Anthony Tommasini offered a paragraph in last Sunday’s New York Times that’s well worth a moment’s pause. Embedded within an article he wrote about the backstory on pianist Leon Fleisher’s recording, Two Hands, the paragraph said:
The success of the CD, which quickly hit the top 10 of Billboard’s classical chart, should offer the reeling classical music business an encouraging lesson: that at a time of financial challenges and uncertain mission, smaller may be better, and that every project should have a clear and meaningful purpose.

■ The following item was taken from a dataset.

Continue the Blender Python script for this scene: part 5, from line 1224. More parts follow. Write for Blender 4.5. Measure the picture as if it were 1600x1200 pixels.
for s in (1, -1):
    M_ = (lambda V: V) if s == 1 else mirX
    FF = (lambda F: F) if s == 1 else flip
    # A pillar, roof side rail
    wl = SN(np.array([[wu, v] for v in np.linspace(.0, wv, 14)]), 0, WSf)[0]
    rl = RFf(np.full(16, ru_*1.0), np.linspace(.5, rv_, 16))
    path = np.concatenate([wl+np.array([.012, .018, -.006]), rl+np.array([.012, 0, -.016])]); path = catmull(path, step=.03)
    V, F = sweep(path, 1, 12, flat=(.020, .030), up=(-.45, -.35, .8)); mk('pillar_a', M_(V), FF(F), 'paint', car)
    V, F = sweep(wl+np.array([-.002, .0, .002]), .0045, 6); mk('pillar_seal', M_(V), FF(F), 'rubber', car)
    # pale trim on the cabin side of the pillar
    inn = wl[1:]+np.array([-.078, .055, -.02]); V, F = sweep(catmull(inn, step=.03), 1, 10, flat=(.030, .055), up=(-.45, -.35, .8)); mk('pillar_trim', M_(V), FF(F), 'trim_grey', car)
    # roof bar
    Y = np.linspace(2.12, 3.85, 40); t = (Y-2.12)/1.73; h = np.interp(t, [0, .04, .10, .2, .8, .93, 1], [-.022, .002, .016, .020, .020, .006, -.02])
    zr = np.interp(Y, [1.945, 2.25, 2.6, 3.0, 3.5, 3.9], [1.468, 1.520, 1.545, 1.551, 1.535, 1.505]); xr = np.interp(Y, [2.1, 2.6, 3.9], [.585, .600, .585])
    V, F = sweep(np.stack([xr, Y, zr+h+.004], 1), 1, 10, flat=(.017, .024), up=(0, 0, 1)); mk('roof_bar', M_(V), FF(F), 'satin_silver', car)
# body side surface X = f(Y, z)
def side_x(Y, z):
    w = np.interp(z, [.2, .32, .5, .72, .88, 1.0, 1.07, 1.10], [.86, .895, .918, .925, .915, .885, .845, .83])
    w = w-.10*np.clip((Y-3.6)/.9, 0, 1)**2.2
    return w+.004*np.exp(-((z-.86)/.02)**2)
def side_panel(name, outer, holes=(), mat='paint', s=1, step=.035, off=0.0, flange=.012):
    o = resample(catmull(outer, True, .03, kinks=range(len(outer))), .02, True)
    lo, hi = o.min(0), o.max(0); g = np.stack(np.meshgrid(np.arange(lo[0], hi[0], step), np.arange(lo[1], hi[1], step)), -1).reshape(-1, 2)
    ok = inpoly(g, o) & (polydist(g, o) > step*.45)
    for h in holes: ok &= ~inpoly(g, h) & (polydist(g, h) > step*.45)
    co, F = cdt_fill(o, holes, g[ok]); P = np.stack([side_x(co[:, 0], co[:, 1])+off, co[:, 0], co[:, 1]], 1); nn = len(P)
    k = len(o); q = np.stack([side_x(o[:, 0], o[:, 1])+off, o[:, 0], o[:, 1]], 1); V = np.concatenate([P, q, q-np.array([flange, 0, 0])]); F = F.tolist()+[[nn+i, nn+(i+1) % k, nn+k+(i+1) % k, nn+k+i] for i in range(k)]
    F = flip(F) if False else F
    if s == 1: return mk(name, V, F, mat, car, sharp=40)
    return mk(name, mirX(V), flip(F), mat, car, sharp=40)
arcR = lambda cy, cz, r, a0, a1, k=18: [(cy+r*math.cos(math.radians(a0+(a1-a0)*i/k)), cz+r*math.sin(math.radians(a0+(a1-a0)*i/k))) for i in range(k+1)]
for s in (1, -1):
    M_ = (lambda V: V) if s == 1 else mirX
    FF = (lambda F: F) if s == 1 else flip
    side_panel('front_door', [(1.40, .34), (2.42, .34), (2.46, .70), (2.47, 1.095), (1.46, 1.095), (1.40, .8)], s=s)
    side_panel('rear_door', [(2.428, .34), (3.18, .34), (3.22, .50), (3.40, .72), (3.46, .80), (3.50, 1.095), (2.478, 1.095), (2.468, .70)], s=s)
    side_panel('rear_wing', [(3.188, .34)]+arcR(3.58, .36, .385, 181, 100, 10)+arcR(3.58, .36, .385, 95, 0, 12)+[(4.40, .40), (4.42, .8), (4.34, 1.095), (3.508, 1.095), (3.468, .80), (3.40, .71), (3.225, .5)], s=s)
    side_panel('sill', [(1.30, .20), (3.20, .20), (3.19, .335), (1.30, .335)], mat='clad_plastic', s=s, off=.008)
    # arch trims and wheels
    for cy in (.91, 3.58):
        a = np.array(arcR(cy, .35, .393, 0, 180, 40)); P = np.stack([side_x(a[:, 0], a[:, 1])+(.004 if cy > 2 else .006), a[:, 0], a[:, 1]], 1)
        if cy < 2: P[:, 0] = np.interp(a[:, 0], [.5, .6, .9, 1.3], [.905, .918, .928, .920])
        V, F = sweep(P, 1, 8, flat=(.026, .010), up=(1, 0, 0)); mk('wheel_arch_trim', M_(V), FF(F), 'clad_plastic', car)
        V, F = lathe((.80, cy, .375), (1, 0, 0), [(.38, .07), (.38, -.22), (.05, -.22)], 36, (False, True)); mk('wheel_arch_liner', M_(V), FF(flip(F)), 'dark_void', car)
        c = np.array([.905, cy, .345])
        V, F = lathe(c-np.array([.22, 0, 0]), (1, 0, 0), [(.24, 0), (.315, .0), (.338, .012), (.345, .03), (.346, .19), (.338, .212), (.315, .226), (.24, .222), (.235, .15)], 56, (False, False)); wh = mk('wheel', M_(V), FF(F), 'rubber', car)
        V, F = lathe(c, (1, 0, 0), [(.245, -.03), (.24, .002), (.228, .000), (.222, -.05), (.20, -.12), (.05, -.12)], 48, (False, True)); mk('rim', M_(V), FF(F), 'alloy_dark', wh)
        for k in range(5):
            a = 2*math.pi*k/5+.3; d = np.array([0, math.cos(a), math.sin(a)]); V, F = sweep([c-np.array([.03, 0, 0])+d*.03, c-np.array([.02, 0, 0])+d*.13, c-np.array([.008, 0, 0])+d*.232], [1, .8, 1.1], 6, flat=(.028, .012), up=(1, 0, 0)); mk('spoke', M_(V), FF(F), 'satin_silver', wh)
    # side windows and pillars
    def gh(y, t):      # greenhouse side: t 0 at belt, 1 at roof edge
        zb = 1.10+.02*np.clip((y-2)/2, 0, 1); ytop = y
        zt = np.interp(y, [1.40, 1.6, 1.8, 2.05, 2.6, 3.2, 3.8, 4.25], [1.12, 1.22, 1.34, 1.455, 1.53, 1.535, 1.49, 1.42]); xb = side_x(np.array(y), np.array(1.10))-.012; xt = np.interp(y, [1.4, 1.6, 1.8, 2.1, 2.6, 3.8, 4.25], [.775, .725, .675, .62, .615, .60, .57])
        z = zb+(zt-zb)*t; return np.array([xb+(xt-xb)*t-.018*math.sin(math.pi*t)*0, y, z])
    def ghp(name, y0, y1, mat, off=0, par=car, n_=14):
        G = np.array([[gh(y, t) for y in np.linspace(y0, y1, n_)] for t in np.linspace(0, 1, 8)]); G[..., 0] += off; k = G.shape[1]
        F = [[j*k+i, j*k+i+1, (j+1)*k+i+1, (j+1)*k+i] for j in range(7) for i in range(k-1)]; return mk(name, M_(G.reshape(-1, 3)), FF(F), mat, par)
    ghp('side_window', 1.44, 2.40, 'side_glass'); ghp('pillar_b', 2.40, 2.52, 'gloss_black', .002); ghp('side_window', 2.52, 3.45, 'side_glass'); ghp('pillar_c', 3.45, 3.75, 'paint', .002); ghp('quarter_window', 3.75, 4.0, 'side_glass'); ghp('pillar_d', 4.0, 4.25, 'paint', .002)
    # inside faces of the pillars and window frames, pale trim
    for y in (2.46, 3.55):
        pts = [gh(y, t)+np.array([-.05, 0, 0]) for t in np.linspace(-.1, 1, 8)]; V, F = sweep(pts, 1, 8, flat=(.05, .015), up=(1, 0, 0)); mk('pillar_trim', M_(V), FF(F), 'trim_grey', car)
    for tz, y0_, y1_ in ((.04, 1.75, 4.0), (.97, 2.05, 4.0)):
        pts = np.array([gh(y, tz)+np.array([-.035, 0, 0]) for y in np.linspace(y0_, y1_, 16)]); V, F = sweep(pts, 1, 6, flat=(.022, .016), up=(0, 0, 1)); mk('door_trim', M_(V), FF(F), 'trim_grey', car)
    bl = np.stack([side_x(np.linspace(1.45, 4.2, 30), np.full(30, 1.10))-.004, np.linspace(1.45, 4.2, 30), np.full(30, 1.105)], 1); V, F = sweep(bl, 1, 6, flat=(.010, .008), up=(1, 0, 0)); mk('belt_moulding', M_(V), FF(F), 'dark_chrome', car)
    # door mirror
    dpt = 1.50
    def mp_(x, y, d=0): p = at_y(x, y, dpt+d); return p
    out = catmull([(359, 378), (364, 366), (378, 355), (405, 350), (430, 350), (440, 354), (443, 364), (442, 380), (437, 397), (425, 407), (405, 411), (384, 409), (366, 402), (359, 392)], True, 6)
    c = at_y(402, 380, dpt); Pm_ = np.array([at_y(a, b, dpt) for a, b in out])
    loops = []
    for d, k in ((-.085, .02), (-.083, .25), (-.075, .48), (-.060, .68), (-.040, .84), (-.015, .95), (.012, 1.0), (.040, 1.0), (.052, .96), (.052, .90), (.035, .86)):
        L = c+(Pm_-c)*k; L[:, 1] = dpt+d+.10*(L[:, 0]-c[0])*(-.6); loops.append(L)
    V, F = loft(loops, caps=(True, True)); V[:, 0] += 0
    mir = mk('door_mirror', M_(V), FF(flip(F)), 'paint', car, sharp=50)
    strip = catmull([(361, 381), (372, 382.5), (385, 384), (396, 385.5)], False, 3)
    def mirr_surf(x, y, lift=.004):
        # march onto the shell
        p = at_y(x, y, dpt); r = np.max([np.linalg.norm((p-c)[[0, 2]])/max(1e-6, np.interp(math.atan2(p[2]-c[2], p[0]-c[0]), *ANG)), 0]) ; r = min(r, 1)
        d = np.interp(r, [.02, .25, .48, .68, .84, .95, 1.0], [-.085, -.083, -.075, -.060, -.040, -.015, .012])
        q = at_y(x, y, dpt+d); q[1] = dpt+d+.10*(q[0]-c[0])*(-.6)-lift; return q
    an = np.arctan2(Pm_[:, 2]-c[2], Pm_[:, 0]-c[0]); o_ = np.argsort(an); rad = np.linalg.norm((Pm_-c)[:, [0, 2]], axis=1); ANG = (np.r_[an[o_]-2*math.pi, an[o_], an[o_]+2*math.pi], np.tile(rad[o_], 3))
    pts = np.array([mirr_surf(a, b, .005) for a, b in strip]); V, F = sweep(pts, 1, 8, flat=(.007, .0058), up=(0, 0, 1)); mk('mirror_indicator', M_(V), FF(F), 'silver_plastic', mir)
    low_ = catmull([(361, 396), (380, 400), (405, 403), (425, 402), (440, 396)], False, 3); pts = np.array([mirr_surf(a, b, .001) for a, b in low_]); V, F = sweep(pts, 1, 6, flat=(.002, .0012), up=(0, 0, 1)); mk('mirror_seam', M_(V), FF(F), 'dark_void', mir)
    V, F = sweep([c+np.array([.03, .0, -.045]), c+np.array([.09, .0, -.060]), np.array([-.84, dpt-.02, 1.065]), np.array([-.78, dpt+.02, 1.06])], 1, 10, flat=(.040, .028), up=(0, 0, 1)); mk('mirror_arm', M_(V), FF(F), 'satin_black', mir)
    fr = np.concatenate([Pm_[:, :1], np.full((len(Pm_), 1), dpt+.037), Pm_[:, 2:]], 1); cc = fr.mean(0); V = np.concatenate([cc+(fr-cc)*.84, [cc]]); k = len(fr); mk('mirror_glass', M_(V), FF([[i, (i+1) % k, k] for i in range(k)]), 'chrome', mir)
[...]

Contrast that thought with the 2002 Washington Post editorial by Michael Kaiser of the Kennedy Center. He was mapping out key steps to save the future of the performing arts, and this was number one on that list:
Such organizations must once again be willing to develop and implement large-scale, important projects that are risky and energizing. The arts world used to produce numerous big, daring projects each year: the construction of major arts facilities from Lincoln Center to the Kennedy Center, the production of large-scale dramatic works, such as ‘Nicholas Nickleby,’ the mounting of new Ring Cycles, even by small opera companies….We have been scared into thinking small. And small thinking begets smaller revenue that begets even smaller institutions and reduced public excitement and involvement. No wonder so many arts organizations are announcing record deficits.
So, thinking small and focused is either a sign of genius or cowardice, depending on who you ask. I’d suggest that thinking differently, whether larger or smaller or even sideways, is the most courageous response to challenge or stress.